-- Begin --

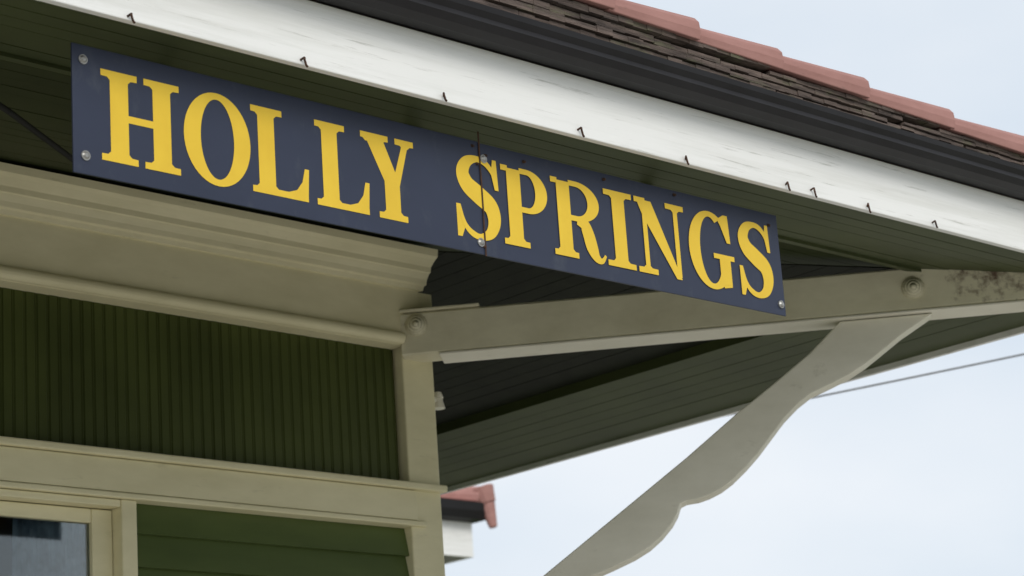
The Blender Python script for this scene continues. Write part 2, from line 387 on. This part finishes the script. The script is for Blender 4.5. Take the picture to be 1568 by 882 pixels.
def gY(W):
    c=W*.56; h=st/2
    return [[[(.07,.95),(.33,.95),(c+h,.46),(c+h-.03,.40),(c-h,.40),(c-h,.45)]],[[(W-.17,.95),(W-.08,.95),(c+h,.42),(c+.0,.42)]],R(c-h,c+h,.03,.42),serif(0,.41,.07,.32,1),serif(W-.28,W,W-.17,W-.09,1),serif(c-h-.10,c+h+.10,c-h,c+h,0)]
def gS(W):
    w=W
    sp=[(.87*w,.72,.022),(.82*w,.85,.032),(.68*w,.955,.040),(.49*w,.985,.040),(.29*w,.925,.072),(.19*w,.79,.100),(.27*w,.645,.115),(.50*w,.535,.125),(.74*w,.42,.118),(.80*w,.25,.102),(.71*w,.09,.072),(.51*w,.015,.040),(.32*w,.045,.040),(.18*w,.14,.032),(.10*w,.30,.022)]
    return [stroke(sp),[[(.83*w,1.02),(.91*w,1.02),(.93*w,.64),(.85*w,.64),(.79*w,.84)]],[[(.02*w,-.02),(.11*w,-.02),(.20*w,.14),(.11*w,.38),(.02*w,.38)]]]
def bowl(W,cy,ry,x):
    cx=x+.11; rx=W-cx
    return [ring(cx,cy,rx,ry,rx-.20,ry-.07,-90,90,28),R(x-.01,cx,cy+ry-.07,cy+ry),R(x-.01,cx,cy-ry,cy-ry+.07)]
def gP(W):
    a=sv-.02
    return [R(a,a+st,.03,.97),serif(0,a+st+.10,a,a+st,0),R(0,a+.02,1-TH,1)]+bowl(W,.72,.28,a+st)
def gR(W):
    a=sv-.02
    leg=[(.42,.49,.05),(.54,.46,.085),(W-.29,.34,.10),(W-.24,.18,.10),(W-.17,.06,.065),(W-.08,.03,.034),(W-.01,.11,.018)]
    return [R(a,a+st,.03,.97),serif(0,a+st+.09,a,a+st,0),R(0,a+.02,1-TH,1),stroke(leg)]+bowl(W-.07,.74,.26,a+st)
def gI(W):
    c=W/2;h=st/2
    return [R(c-h,c+h,.03,.97),serif(0,W,c-h,c+h,0),serif(0,W,c-h,c+h,1)]
def gN(W):
    return [R(.13,.21,.03,.90),R(W-.20,W-.12,.03,.97),[[(.04,.97),(.31,.97),(W-.12,.0),(W-.22,.0),(.13,.78)]],serif(0,.35,.13,.21,0),R(0,.2,1-TH,1),serif(W-.34,W,W-.20,W-.12,1)]
def gG(W):
    return [ring(W*.50,.5,W*.50,.53,W*.50-.215,.455,58,318,40),R(W-.27,W-.06,.06,.43),R(W-.38,W+.02,.40,.468),[[(W-.13,1.02),(W-.05,1.02),(W-.03,.64),(W-.10,.64),(W-.20,.86),(W-.26,.95)]],[[(W*.70,.12),(W-.06,.30),(W-.06,.04),(W*.74,.01)]]]
spec=[(gH,2.994,3.222),(gO,3.234,3.438),(gL,3.442,3.624),(gL,3.648,3.826),(gY,3.802,3.986),(gS,4.128,4.306),(gP,4.306,4.482),(gR,4.499,4.706),(gI,4.712,4.828),(gN,4.840,5.052),(gG,5.066,5.262),(gS,5.286,5.452)]
for g,x0,x1 in spec: emit(x0,g((x1-x0)/LH))
letters_mesh.make('letters','yellow',sign)
b=B(); z=SZ0-.003
while z<SZ1+.010:
    j=random.uniform(-.0006,.0006); b.box(seam-.0022+j,seam+.0022+j,SY-.0035,SY-.001,z,z+.0199); z+=.02
b.make('seam_joint','rust',sign)

# ---------------------------------------------------------------- neighbouring building
nb=empty('neighboring_building')
cx,cy=13.50,14.6
box('walls',9.6,cx-.8,cy+.8,cy+7,G,3.7,'clap',nb)
box('front_fascia',8.9,cx,cy,cy+.04,3.28,3.58,'white',nb)
box('side_fascia',cx-.04,cx-.001,cy+.041,cy+7.8,3.28,3.58,'white',nb)
box('soffit',8.9,cx-.041,cy+.041,cy+7.8,3.40,3.43,'soffit',nb)
b=B(); g2=[(0,3.58),(-.10,3.59),(-.13,3.66),(-.14,3.73),(0,3.73)]
b.loft([(8.9,cy+p[0],p[1]) for p in g2],[(cx-p[0]*.8,cy+p[0],p[1]) for p in g2]); b.loft([(cx-p[0]*.8,cy+p[0],p[1]) for p in g2],[(cx-p[0],cy+7.8,p[1]) for p in g2]); b.make('gutter','gutter',nb)
b=B()
A=[(8.9,cy-.12,3.74),(cx+.08,cy-.12,3.74),(cx+.08,cy+7.9,3.74),(8.9,cy+7.9,3.74)]
C=[(10.4,cy+3.6,4.5),(11,cy+3.6,4.5),(11,cy+4,4.5),(10.4,cy+4,4.5)]
b.loft(A,C); b.make('roof','tile',nb)
b=B()
P0=Vector((cx+.06,cy-.08,3.78)); P1=Vector((11,cy+3.6,4.56)); n=12
for i in range(n):
    p=P0.lerp(P1,i/n); q=P0.lerp(P1,(i+1.12)/n); b.cyl(p,q,.105,.08,n=14)
b.cyl(P0+Vector((.06,-.06,-.26)),P0+Vector((.03,-.03,-.05)),.035,.07,n=12)
b.cyl(P0+Vector((.03,-.03,-.052)),P0+Vector((0,0,.09)),.08,.11,n=12)
b.make('hip_tiles','tile',nb,bevel=.01)

# ---------------------------------------------------------------- power line, ground
b=B()
pw=empty('power_line')
W0=Vector((9.2,11.2,2.86)); W1=Vector((19.5,1.2,5.06)); prev=None
for i in range(25):
    t=i/24; p=W0.lerp(W1,t)-Vector((0,0,.5*t*(1-t)))
    if prev: b.cyl(prev,p,.006,n=6)
    prev=p
b.make('wire','wire',pw)
b=B(); b.cyl((19.6,1.1,G),(19.6,1.1,5.5),.14,.11); b.box(19.5,19.7,.3,1.9,5.01,5.13); b.make('pole','wood',pw)
b=B(); b.cyl((9.2,11.3,G),(9.2,11.3,2.92),.05); b.make('service_post','wood',pw)
S=1500
mk('ground',[(-S,-S,G-.15),(S,-S,G-.15),(S,S,G-.15),(-S,S,G-.15)],[(0,1,2,3)],'grass')
box('platform',-14,16,-9,16,G-.16,G,'concrete',None,.02)

# ---------------------------------------------------------------- light
az=math.radians(212); el=math.radians(36)
w=bpy.data.worlds.new('World'); scene.world=w; w.use_nodes=True
nt=w.node_tree;n=nt.nodes;l=nt.links
bg=n['Background']; bg.inputs[1].default_value=.14
sk=n.new('ShaderNodeTexSky'); sk.sky_type='NISHITA'; sk.sun_disc=False; sk.sun_elevation=el; sk.sun_rotation=az; sk.dust_density=2
tc=n.new('ShaderNodeTexCoord'); mp=n.new('ShaderNodeMapping'); mp.inputs['Scale'].default_value=(2.2,2.2,5)
nz=n.new('ShaderNodeTexNoise'); nz.inputs['Scale'].default_value=1.3; nz.inputs['Detail'].default_value=5; nz.inputs['Roughness'].default_value=.45
l.new(tc.outputs['Generated'],mp.inputs['Vector']); l.new(mp.outputs[0],nz.inputs['Vector'])
rp=n.new('ShaderNodeValToRGB'); rp.color_ramp.elements[0].position=.36; rp.color_ramp.elements[1].position=.62
rp.color_ramp.elements[0].color=(.515,.575,.64,1); rp.color_ramp.elements[1].color=(.645,.67,.70,1)
l.new(nz.outputs['Fac'],rp.inputs[0])
ml=n.new('ShaderNodeVectorMath'); ml.operation='SCALE'; ml.inputs['Scale'].default_value=10
l.new(rp.outputs[0],ml.inputs[0])
mx=n.new('ShaderNodeMixRGB'); mx.inputs[0].default_value=.93
l.new(sk.outputs[0],mx.inputs[1]); l.new(ml.outputs[0],mx.inputs[2]); l.new(mx.outputs[0],bg.inputs[0])
sd=bpy.data.lights.new('sun','SUN'); sd.energy=1.7; sd.angle=math.radians(25); sd.color=(1,.96,.9)
so=bpy.data.objects.new('sun',sd); scene.collection.objects.link(so)
to=Vector((math.sin(az)*math.cos(el),math.cos(az)*math.cos(el),math.sin(el)))
so.rotation_euler=to.to_track_quat('Z','Y').to_euler()

# ---------------------------------------------------------------- camera
X=Vector((3916,749,3600)).normalized(); Z=Vector((-887,-12670,3600)); Z=(Z-X*Z.dot(X)).normalized(); Y=Z.cross(X)
right=Vector((X.x,Y.x,Z.x)); down=Vector((X.y,Y.y,Z.y)); fwd=Vector((X.z,Y.z,Z.z))
cd=bpy.data.cameras.new('camera'); cd.lens=36*3600/1568; cd.sensor_width=36; cd.clip_end=5000; cd.clip_start=.1
cam=bpy.data.objects.new('camera',cd); scene.collection.objects.link(cam)
up=-down; back=-fwd
cam.matrix_world=Matrix(((right.x,up.x,back.x,0),(right.y,up.y,back.y,0),(right.z,up.z,back.z,ZO),(0,0,0,1)))
cd.dof.use_dof=True; cd.dof.focus_distance=6.6; cd.dof.aperture_fstop=5.6
scene.camera=cam
scene.view_settings.view_transform='Standard'; scene.view_settings.look='None'; scene.view_settings.exposure=0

-- End --

→ WHAT YOU HAVE TO DO
Return all lines with the word "scene" in them.

→ ANSWER TO THIS PROBLEM
The Blender Python script for this scene continues. Write part 2, from line 387 on. This part finishes the script. The script is for Blender 4.5. Take the picture to be 1568 by 882 pixels.
w=bpy.data.worlds.new('World'); scene.world=w; w.use_nodes=True
so=bpy.data.objects.new('sun',sd); scene.collection.objects.link(so)
cam=bpy.data.objects.new('camera',cd); scene.collection.objects.link(cam)
scene.camera=cam
scene.view_settings.view_transform='Standard'; scene.view_settings.look='None'; scene.view_settings.exposure=0